What is required
Set the listing down again exactly, please, apart from its pictures.

Supplied data
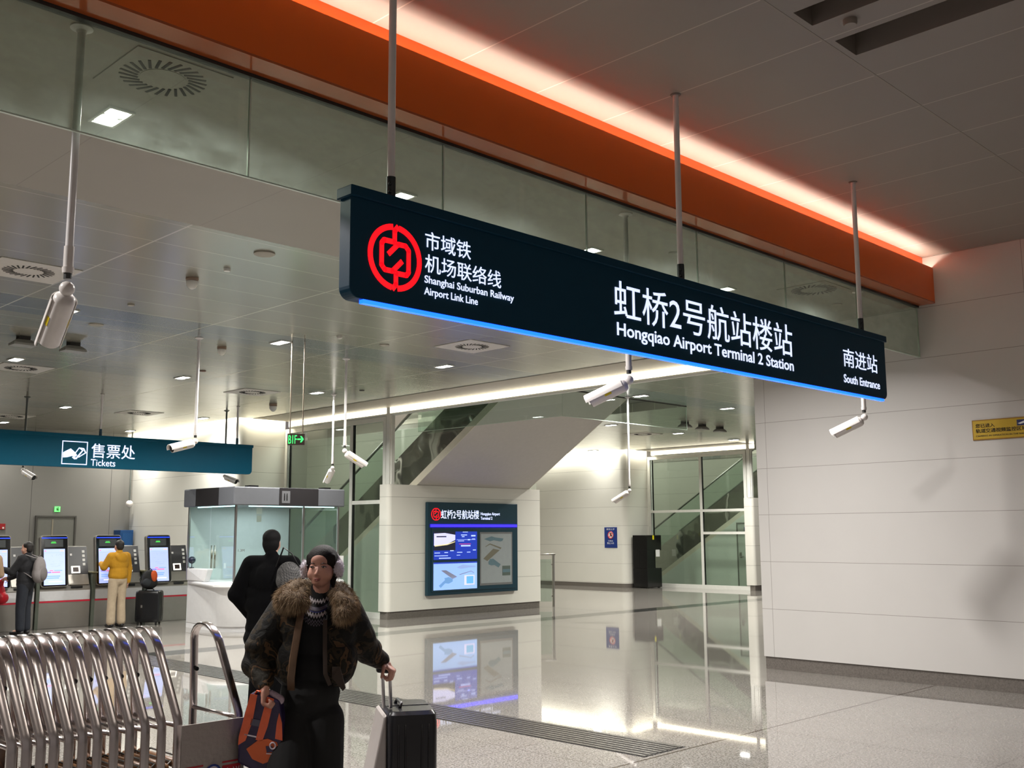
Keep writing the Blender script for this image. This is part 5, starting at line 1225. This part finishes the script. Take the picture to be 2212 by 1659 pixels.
def fur_on(o, n, ln, w, down, seed, name, m_, parent, jit=.5):
    me = o.data; off = OFF[wroot.name]
    vs = [v.co + off for v in me.vertices]; ns = [v.normal.copy() for v in me.vertices]
    b = MB(); fur(b, vs, ns, n, ln, w, down, random.Random(seed), jit)
    x = bpy.data.meshes.new(name); bmesh.ops.translate(b.bm, vec=-off, verts=b.bm.verts[:]); b.bm.to_mesh(x); b.bm.free()
    ob = bpy.data.objects.new(name, x); sc.collection.objects.link(ob); ob.parent = parent; x.materials.append(m_); OFF[ob.name] = off; ob['kind'] = 'stuff'
    return ob
for k in (1, -1):
    c = MB(); c.sphere(HP(.094*k, -.006, -.008), (.024, .042, .048), HM); o = organic(c, 'earmuff', PL, wroot, voxel=.008, smooth=2)
    fur_on(o, 900, .014, .0016, Vector((0, 0, -.2)), 5+k, 'plush', PL, o, .8)
# sweater with patterned yoke
def sweater():
    m, nt, b = nodes('black fair isle knit'); b.inputs['Roughness'].default_value = 0.9
    g = N(nt, 'ShaderNodeNewGeometry'); sp = N(nt, 'ShaderNodeSeparateXYZ'); L(nt, g.outputs['Position'], sp.inputs[0])
    cx = T((.045, 0, 0)); sub = N(nt, 'ShaderNodeVectorMath', operation='SUBTRACT'); sub.inputs[1].default_value = cx; L(nt, g.outputs['Position'], sub.inputs[0])
    dt = N(nt, 'ShaderNodeVectorMath', operation='DOT_PRODUCT'); dt.inputs[1].default_value = l; L(nt, sub.outputs[0], dt.inputs[0])
    sq = N(nt, 'ShaderNodeMath', operation='MULTIPLY'); L(nt, dt.outputs['Value'], sq.inputs[0]); L(nt, dt.outputs['Value'], sq.inputs[1])
    cu = N(nt, 'ShaderNodeMath', operation='MULTIPLY_ADD'); cu.inputs[1].default_value = -7.0; L(nt, sq.outputs[0], cu.inputs[0]); L(nt, sp.outputs[2], cu.inputs[2])
    z = cu.outputs[0]
    sn = N(nt, 'ShaderNodeMath', operation='MULTIPLY'); sn.inputs[1].default_value = 420.0; L(nt, dt.outputs['Value'], sn.inputs[0]); si = N(nt, 'ShaderNodeMath', operation='SINE'); L(nt, sn.outputs[0], si.inputs[0])
    zz = N(nt, 'ShaderNodeMath', operation='MULTIPLY_ADD'); zz.inputs[1].default_value = .006; L(nt, si.outputs[0], zz.inputs[0]); L(nt, z, zz.inputs[2])
    c = lin(9, 9, 12)
    wh = lin(176, 168, 170); gr = lin(96, 90, 100)
    x = mixc(nt, band_mask(nt, zz.outputs[0], 1.378, 1.394), c, wh)
    x = mixc(nt, band_mask(nt, z, 1.340, 1.358), x, gr)
    x = mixc(nt, band_mask(nt, z, 1.331, 1.336), x, lin(50, 50, 110))
    x = mixc(nt, band_mask(nt, zz.outputs[0], 1.306, 1.324), x, wh)
    x = mixc(nt, band_mask(nt, zz.outputs[0], 1.280, 1.290), x, gr)
    x = mixc(nt, band_mask(nt, zz.outputs[0], 1.264, 1.271), x, gr)
    L(nt, x, b.inputs['Base Color']); return m
c = MB(); c.sphere(j['chest'], (.160, .120, .18), Mx); c.sphere(j['chest'] + Z_*.06 + f*.02, (.12, .10, .12), Mx); c.sphere(j['belly'], (.14, .11, .17), Mx); c.sphere(j['pelvis'] + Z_*.03, (.155, .118, .12), Mx); c.capsule(j['shL'], j['shR'], .06, .06)
c.capsule(j['neck'] - Z_*.06, j['neck'] + Z_*.032, .068, .058)
organic(c, 'sweater', sweater(), wroot, voxel=.009, smooth=4)
c = MB(); c.sphere(j['pelvis'], (.165, .13, .14), Mx)
for s in 'LR':
    c.capsule(j['hip'+s], j['kn'+s], .105, .110); c.capsule(j['kn'+s], j['an'+s] + Z_*.04, .110, .112)
organic(c, 'trousers', fabric('black wide trousers', (8, 8, 9), fold=0.5), wroot, voxel=.012, smooth=4)
c = MB(); a = j['anR']; c.capsule(Vector((a.x, a.y, .045)) - f*.03, Vector((a.x, a.y, .04)) + f*.14, .042, .036); c.capsule(Vector((a.x, a.y, .03)), a, .04, .042)
a = j['anL']; c.capsule(a - Z_*.06 - f*.03, a - Z_*.095 + f*.13, .040, .034); c.capsule(a - Z_*.06, a, .04, .042)
organic(c, 'shoes', mat('black shoes', (20, 18, 18), 0.5), wroot, voxel=.008, smooth=3)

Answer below
Keep writing the Blender script for this image. This is part 5, starting at line 1225. This part finishes the script. Take the picture to be 2212 by 1659 pixels.
def fur_on(o, n, ln, w, down, seed, name, m_, parent, jit=.5):
    me = o.data; off = OFF[wroot.name]
    vs = [v.co + off for v in me.vertices]; ns = [v.normal.copy() for v in me.vertices]
    b = MB(); fur(b, vs, ns, n, ln, w, down, random.Random(seed), jit)
    x = bpy.data.meshes.new(name); bmesh.ops.translate(b.bm, vec=-off, verts=b.bm.verts[:]); b.bm.to_mesh(x); b.bm.free()
    ob = bpy.data.objects.new(name, x); sc.collection.objects.link(ob); ob.parent = parent; x.materials.append(m_); OFF[ob.name] = off; ob['kind'] = 'stuff'
    return ob
for k in (1, -1):
    c = MB(); c.sphere(HP(.094*k, -.006, -.008), (.024, .042, .048), HM); o = organic(c, 'earmuff', PL, wroot, voxel=.008, smooth=2)
    fur_on(o, 900, .014, .0016, Vector((0, 0, -.2)), 5+k, 'plush', PL, o, .8)
# sweater with patterned yoke
def sweater():
    m, nt, b = nodes('black fair isle knit'); b.inputs['Roughness'].default_value = 0.9
    g = N(nt, 'ShaderNodeNewGeometry'); sp = N(nt, 'ShaderNodeSeparateXYZ'); L(nt, g.outputs['Position'], sp.inputs[0])
    cx = T((.045, 0, 0)); sub = N(nt, 'ShaderNodeVectorMath', operation='SUBTRACT'); sub.inputs[1].default_value = cx; L(nt, g.outputs['Position'], sub.inputs[0])
    dt = N(nt, 'ShaderNodeVectorMath', operation='DOT_PRODUCT'); dt.inputs[1].default_value = l; L(nt, sub.outputs[0], dt.inputs[0])
    sq = N(nt, 'ShaderNodeMath', operation='MULTIPLY'); L(nt, dt.outputs['Value'], sq.inputs[0]); L(nt, dt.outputs['Value'], sq.inputs[1])
    cu = N(nt, 'ShaderNodeMath', operation='MULTIPLY_ADD'); cu.inputs[1].default_value = -7.0; L(nt, sq.outputs[0], cu.inputs[0]); L(nt, sp.outputs[2], cu.inputs[2])
    z = cu.outputs[0]
    sn = N(nt, 'ShaderNodeMath', operation='MULTIPLY'); sn.inputs[1].default_value = 420.0; L(nt, dt.outputs['Value'], sn.inputs[0]); si = N(nt, 'ShaderNodeMath', operation='SINE'); L(nt, sn.outputs[0], si.inputs[0])
    zz = N(nt, 'ShaderNodeMath', operation='MULTIPLY_ADD'); zz.inputs[1].default_value = .006; L(nt, si.outputs[0], zz.inputs[0]); L(nt, z, zz.inputs[2])
    c = lin(9, 9, 12)
    wh = lin(176, 168, 170); gr = lin(96, 90, 100)
    x = mixc(nt, band_mask(nt, zz.outputs[0], 1.378, 1.394), c, wh)
    x = mixc(nt, band_mask(nt, z, 1.340, 1.358), x, gr)
    x = mixc(nt, band_mask(nt, z, 1.331, 1.336), x, lin(50, 50, 110))
    x = mixc(nt, band_mask(nt, zz.outputs[0], 1.306, 1.324), x, wh)
    x = mixc(nt, band_mask(nt, zz.outputs[0], 1.280, 1.290), x, gr)
    x = mixc(nt, band_mask(nt, zz.outputs[0], 1.264, 1.271), x, gr)
    L(nt, x, b.inputs['Base Color']); return m
c = MB(); c.sphere(j['chest'], (.160, .120, .18), Mx); c.sphere(j['chest'] + Z_*.06 + f*.02, (.12, .10, .12), Mx); c.sphere(j['belly'], (.14, .11, .17), Mx); c.sphere(j['pelvis'] + Z_*.03, (.155, .118, .12), Mx); c.capsule(j['shL'], j['shR'], .06, .06)
c.capsule(j['neck'] - Z_*.06, j['neck'] + Z_*.032, .068, .058)
organic(c, 'sweater', sweater(), wroot, voxel=.009, smooth=4)
c = MB(); c.sphere(j['pelvis'], (.165, .13, .14), Mx)
for s in 'LR':
    c.capsule(j['hip'+s], j['kn'+s], .105, .110); c.capsule(j['kn'+s], j['an'+s] + Z_*.04, .110, .112)
organic(c, 'trousers', fabric('black wide trousers', (8, 8, 9), fold=0.5), wroot, voxel=.012, smooth=4)
c = MB(); a = j['anR']; c.capsule(Vector((a.x, a.y, .045)) - f*.03, Vector((a.x, a.y, .04)) + f*.14, .042, .036); c.capsule(Vector((a.x, a.y, .03)), a, .04, .042)
a = j['anL']; c.capsule(a - Z_*.06 - f*.03, a - Z_*.095 + f*.13, .040, .034); c.capsule(a - Z_*.06, a, .04, .042)
organic(c, 'shoes', mat('black shoes', (20, 18, 18), 0.5), wroot, voxel=.008, smooth=3)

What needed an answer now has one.